» **DATASET SECTION**:
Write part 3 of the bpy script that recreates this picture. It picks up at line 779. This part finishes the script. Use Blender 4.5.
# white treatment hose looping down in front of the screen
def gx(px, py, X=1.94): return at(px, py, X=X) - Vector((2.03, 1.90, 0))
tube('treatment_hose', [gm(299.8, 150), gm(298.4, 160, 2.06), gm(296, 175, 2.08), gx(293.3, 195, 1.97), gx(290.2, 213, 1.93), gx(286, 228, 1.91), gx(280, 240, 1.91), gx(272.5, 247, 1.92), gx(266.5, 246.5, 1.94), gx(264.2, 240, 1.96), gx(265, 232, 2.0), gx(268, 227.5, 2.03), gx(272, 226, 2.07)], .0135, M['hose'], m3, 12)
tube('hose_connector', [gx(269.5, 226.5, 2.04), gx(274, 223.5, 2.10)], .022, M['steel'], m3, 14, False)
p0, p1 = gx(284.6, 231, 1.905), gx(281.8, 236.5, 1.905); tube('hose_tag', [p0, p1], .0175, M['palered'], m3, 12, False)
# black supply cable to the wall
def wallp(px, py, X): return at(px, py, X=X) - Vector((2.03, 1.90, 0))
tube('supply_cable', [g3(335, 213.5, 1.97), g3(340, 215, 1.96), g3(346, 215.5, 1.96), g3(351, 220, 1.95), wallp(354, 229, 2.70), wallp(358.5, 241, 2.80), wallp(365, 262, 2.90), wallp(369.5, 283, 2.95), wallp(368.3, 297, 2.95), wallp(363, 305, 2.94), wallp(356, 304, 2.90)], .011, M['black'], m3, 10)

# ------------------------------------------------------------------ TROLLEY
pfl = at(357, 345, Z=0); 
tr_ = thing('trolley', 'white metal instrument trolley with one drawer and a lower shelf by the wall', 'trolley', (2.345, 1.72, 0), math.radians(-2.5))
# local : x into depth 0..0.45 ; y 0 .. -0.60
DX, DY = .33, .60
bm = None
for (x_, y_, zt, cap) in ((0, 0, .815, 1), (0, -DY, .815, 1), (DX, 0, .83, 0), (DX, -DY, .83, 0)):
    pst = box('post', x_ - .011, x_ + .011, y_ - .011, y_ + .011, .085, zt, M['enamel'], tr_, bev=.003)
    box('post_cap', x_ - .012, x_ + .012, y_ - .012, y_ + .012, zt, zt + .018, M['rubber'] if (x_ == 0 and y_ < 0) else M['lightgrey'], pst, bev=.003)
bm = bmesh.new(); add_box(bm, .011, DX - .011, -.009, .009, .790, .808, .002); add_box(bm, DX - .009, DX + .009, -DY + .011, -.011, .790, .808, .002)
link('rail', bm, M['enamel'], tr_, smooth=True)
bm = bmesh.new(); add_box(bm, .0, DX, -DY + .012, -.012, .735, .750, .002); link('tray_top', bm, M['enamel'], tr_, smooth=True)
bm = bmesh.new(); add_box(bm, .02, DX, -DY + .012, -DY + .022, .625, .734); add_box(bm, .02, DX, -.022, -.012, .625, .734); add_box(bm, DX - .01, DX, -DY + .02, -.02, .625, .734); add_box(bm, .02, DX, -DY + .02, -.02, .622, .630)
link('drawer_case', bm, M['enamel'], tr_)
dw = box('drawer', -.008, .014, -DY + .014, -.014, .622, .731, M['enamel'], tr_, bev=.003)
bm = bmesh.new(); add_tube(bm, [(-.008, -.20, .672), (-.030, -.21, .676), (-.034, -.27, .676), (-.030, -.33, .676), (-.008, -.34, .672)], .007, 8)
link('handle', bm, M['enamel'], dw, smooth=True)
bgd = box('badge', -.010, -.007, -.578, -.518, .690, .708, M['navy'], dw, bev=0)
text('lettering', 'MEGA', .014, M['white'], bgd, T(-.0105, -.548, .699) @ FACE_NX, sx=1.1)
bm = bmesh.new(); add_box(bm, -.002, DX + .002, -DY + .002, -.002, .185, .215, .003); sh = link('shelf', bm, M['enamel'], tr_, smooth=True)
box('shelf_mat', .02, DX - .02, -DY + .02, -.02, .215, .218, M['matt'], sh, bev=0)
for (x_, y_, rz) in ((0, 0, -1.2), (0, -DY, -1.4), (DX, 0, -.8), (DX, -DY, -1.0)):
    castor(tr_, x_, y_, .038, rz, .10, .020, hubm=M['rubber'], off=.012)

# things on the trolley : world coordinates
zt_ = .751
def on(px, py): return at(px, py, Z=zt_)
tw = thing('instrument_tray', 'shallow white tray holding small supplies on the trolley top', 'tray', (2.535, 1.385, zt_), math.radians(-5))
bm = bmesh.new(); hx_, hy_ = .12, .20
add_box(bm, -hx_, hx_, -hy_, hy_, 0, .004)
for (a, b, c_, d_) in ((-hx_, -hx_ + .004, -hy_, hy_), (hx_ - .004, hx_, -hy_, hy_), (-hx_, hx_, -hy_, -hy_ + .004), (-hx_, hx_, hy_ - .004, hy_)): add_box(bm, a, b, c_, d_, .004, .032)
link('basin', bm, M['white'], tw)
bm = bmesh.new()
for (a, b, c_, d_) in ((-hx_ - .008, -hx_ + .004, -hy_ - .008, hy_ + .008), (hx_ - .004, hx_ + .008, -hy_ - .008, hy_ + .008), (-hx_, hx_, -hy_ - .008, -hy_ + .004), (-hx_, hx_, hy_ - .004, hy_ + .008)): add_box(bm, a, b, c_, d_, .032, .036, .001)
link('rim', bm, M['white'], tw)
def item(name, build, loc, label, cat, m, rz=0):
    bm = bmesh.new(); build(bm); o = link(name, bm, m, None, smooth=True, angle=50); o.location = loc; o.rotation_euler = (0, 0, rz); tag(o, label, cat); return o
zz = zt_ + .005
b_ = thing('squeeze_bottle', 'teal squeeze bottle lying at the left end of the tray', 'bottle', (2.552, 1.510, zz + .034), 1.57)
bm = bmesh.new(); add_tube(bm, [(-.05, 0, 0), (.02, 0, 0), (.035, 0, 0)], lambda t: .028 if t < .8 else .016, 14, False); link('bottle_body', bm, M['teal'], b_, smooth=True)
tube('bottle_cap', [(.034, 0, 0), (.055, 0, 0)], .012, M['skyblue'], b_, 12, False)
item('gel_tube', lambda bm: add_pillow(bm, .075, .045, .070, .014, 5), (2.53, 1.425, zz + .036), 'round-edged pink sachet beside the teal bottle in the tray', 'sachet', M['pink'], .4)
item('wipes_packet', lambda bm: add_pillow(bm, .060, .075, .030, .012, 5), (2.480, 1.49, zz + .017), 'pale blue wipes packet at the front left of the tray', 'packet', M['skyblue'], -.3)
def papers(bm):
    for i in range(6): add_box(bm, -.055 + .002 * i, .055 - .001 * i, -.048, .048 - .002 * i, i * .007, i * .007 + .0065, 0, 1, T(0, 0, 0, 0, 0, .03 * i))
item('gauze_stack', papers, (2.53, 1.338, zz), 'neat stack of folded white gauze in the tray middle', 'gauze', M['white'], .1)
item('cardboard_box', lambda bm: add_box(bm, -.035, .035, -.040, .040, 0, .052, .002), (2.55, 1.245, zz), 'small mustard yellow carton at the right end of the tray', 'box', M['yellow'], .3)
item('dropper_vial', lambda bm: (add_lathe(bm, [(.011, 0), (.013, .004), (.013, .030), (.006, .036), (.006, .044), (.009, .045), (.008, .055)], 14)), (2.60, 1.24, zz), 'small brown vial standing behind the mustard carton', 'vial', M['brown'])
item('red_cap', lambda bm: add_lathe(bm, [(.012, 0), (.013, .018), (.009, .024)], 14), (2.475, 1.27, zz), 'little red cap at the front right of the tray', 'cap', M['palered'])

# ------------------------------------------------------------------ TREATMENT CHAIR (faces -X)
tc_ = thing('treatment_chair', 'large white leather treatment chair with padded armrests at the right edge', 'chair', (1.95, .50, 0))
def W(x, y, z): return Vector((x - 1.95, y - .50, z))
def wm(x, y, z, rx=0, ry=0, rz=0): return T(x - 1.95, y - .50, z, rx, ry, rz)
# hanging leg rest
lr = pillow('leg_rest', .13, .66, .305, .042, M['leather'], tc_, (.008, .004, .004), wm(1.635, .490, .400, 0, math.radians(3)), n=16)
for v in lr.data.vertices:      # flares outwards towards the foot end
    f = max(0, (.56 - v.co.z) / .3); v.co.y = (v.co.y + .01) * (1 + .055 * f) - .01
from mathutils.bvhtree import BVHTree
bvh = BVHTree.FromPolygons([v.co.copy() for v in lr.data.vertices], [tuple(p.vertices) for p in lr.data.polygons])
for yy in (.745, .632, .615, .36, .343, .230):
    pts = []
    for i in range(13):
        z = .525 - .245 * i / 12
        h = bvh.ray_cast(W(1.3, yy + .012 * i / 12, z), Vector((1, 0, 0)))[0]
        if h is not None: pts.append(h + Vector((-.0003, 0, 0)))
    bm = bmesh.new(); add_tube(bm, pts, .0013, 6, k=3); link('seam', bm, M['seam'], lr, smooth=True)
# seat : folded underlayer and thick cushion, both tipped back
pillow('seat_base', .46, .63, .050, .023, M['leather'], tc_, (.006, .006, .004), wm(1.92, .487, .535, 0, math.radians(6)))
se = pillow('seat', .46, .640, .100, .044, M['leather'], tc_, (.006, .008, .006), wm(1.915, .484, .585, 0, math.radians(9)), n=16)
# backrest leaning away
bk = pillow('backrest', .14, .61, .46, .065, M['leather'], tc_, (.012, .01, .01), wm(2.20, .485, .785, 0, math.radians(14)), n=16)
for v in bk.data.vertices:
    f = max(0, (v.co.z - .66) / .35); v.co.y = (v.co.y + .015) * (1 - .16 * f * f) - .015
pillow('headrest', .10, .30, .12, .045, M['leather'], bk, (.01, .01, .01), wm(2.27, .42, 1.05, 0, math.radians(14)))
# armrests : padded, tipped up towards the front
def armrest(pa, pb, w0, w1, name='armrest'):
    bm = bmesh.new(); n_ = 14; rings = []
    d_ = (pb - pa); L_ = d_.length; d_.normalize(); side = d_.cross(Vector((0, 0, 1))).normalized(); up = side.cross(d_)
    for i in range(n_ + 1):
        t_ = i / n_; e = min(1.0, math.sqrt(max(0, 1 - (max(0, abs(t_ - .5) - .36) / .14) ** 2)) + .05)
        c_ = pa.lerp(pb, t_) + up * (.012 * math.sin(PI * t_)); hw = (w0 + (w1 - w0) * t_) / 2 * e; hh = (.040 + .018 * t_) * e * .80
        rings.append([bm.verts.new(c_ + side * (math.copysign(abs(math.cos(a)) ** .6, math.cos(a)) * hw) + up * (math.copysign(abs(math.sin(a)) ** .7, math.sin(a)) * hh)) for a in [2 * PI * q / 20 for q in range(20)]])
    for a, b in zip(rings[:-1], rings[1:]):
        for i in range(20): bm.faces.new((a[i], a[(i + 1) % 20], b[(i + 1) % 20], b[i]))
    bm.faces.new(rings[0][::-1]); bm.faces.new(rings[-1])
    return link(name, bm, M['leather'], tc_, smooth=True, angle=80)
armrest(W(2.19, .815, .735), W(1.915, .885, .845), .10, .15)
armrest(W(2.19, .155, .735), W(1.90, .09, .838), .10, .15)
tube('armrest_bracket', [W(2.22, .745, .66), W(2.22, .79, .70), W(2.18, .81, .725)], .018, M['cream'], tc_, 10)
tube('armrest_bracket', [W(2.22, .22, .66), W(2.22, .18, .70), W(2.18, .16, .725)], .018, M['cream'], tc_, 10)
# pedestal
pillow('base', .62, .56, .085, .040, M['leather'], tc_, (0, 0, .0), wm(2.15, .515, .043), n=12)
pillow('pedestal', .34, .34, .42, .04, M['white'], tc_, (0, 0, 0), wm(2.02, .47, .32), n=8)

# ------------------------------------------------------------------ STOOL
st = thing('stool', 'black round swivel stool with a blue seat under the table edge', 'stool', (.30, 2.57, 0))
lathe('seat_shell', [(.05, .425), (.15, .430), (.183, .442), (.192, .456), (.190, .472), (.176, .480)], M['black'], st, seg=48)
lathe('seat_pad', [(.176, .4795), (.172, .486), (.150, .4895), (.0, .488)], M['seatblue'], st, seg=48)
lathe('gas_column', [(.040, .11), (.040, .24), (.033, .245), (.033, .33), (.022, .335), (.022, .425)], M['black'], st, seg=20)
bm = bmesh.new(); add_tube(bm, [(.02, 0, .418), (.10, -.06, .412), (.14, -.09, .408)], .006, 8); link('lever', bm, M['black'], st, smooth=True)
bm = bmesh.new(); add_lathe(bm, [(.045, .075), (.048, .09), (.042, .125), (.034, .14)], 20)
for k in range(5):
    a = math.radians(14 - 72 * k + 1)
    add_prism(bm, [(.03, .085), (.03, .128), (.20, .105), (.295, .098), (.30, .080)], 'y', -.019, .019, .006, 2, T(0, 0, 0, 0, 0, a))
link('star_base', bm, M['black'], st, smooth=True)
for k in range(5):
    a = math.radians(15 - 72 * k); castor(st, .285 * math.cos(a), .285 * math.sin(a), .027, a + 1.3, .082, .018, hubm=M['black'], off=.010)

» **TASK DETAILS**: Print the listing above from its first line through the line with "M['black'], m3, 10)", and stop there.

» **WRITTEN RESPONSE**:
Write part 3 of the bpy script that recreates this picture. It picks up at line 779. This part finishes the script. Use Blender 4.5.
# white treatment hose looping down in front of the screen
def gx(px, py, X=1.94): return at(px, py, X=X) - Vector((2.03, 1.90, 0))
tube('treatment_hose', [gm(299.8, 150), gm(298.4, 160, 2.06), gm(296, 175, 2.08), gx(293.3, 195, 1.97), gx(290.2, 213, 1.93), gx(286, 228, 1.91), gx(280, 240, 1.91), gx(272.5, 247, 1.92), gx(266.5, 246.5, 1.94), gx(264.2, 240, 1.96), gx(265, 232, 2.0), gx(268, 227.5, 2.03), gx(272, 226, 2.07)], .0135, M['hose'], m3, 12)
tube('hose_connector', [gx(269.5, 226.5, 2.04), gx(274, 223.5, 2.10)], .022, M['steel'], m3, 14, False)
p0, p1 = gx(284.6, 231, 1.905), gx(281.8, 236.5, 1.905); tube('hose_tag', [p0, p1], .0175, M['palered'], m3, 12, False)
# black supply cable to the wall
def wallp(px, py, X): return at(px, py, X=X) - Vector((2.03, 1.90, 0))
tube('supply_cable', [g3(335, 213.5, 1.97), g3(340, 215, 1.96), g3(346, 215.5, 1.96), g3(351, 220, 1.95), wallp(354, 229, 2.70), wallp(358.5, 241, 2.80), wallp(365, 262, 2.90), wallp(369.5, 283, 2.95), wallp(368.3, 297, 2.95), wallp(363, 305, 2.94), wallp(356, 304, 2.90)], .011, M['black'], m3, 10)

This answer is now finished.